### [DATA SECTION]

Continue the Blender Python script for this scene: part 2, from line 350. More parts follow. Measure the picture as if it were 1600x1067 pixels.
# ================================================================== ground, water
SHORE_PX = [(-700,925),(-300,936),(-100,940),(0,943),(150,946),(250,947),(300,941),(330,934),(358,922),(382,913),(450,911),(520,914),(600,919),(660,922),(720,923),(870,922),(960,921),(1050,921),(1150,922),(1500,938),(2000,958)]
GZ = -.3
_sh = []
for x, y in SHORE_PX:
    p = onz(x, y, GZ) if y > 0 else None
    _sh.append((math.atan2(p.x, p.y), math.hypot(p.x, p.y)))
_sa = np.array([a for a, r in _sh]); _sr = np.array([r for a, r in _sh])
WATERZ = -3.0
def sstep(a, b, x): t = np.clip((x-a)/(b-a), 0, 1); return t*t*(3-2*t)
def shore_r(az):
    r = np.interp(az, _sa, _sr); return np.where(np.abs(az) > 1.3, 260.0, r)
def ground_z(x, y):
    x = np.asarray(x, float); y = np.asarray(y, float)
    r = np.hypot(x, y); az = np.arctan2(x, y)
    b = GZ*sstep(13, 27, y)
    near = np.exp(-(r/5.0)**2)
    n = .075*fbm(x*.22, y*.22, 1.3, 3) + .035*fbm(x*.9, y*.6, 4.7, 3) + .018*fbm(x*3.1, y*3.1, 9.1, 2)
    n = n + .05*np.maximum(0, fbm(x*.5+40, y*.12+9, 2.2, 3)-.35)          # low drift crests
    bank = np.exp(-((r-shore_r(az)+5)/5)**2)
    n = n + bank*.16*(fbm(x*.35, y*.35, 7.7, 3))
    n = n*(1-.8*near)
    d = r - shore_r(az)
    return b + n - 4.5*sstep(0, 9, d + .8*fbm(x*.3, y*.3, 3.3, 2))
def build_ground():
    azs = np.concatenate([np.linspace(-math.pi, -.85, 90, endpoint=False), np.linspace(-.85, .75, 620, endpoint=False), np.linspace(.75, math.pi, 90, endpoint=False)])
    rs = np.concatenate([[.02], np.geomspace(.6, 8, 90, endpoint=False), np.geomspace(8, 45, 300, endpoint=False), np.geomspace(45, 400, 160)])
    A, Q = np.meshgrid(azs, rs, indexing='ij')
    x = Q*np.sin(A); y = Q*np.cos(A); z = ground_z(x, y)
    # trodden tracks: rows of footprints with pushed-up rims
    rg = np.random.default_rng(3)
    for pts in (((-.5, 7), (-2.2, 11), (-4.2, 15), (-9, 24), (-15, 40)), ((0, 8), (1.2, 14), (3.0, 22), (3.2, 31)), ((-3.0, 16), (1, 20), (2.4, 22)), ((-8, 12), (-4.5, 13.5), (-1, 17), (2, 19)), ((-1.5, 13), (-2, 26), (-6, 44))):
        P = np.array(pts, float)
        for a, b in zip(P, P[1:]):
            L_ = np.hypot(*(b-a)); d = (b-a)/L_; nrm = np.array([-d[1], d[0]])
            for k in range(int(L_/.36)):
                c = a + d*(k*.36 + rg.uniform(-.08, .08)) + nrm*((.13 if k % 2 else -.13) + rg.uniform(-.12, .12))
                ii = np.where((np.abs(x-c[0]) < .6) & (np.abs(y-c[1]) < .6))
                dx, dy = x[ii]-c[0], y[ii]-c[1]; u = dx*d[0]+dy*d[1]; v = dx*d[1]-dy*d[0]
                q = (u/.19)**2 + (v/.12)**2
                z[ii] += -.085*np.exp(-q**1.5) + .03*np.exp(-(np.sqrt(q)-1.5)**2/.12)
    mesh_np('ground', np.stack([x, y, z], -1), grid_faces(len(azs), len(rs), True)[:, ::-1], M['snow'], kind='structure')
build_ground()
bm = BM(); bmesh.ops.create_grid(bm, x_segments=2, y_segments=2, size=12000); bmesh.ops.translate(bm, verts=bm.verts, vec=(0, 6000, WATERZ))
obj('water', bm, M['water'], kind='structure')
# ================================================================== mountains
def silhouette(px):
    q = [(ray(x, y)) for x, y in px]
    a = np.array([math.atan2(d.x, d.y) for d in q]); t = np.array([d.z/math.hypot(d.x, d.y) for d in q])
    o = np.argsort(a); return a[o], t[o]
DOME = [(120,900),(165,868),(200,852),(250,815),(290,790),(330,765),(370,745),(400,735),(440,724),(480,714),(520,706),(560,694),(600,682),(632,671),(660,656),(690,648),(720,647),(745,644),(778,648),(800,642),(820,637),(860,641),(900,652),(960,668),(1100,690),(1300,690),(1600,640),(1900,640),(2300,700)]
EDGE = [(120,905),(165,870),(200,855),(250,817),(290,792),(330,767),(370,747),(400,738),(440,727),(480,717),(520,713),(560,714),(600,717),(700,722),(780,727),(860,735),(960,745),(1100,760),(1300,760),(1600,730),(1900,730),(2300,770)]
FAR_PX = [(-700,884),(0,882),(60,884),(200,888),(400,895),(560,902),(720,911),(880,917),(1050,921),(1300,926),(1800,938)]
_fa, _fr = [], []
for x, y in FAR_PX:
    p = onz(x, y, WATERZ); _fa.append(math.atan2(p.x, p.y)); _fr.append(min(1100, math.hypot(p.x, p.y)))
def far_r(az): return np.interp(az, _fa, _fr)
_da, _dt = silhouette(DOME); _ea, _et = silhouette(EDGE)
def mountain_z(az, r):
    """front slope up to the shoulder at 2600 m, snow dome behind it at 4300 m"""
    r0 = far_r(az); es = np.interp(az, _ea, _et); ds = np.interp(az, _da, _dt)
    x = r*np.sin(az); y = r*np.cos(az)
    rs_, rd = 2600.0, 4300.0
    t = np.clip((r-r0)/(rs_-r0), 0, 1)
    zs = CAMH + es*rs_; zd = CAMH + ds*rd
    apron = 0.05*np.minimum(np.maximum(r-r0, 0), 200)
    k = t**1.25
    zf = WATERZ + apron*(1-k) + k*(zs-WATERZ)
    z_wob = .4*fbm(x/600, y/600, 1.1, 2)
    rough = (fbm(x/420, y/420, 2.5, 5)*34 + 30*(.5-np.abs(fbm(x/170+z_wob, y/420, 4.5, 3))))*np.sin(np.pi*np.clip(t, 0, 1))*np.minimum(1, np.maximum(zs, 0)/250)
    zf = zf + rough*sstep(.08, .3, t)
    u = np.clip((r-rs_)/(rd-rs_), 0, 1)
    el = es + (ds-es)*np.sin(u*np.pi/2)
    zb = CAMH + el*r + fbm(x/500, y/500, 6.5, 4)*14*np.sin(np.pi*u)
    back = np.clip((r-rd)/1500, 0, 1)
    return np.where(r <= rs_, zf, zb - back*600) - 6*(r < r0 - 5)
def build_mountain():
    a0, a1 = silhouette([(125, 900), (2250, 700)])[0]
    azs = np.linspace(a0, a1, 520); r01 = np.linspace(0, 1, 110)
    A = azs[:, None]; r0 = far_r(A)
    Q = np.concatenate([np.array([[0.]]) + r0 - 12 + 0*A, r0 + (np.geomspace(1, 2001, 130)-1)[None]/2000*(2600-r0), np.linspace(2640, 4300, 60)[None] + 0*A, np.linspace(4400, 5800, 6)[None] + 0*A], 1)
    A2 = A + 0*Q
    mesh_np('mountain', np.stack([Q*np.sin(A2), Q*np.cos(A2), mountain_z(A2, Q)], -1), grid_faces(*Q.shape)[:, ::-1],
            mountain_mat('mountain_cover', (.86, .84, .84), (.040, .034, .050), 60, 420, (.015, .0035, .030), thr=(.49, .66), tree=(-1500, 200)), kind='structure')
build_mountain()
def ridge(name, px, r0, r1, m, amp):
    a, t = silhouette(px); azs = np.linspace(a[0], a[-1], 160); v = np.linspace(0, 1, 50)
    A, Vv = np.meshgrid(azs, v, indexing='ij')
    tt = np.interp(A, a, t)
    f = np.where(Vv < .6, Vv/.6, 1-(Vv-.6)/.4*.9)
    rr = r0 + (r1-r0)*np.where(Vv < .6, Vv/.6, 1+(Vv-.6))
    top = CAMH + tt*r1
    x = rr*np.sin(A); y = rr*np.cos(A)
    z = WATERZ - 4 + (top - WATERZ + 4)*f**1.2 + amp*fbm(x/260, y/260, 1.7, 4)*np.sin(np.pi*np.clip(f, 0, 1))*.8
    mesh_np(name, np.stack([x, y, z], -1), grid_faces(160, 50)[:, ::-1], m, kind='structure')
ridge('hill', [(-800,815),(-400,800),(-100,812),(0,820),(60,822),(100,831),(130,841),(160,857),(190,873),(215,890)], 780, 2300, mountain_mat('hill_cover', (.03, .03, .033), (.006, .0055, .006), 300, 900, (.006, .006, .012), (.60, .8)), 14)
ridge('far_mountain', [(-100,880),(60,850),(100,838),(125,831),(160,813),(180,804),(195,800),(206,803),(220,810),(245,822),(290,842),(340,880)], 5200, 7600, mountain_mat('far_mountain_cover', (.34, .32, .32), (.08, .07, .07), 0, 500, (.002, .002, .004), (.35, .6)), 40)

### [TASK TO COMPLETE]
Lines of the material that contain the word "stack" are to be gathered.

### [ANSWER FOR THE TASK]
    mesh_np('ground', np.stack([x, y, z], -1), grid_faces(len(azs), len(rs), True)[:, ::-1], M['snow'], kind='structure')
    mesh_np('mountain', np.stack([Q*np.sin(A2), Q*np.cos(A2), mountain_z(A2, Q)], -1), grid_faces(*Q.shape)[:, ::-1],
    mesh_np(name, np.stack([x, y, z], -1), grid_faces(160, 50)[:, ::-1], m, kind='structure')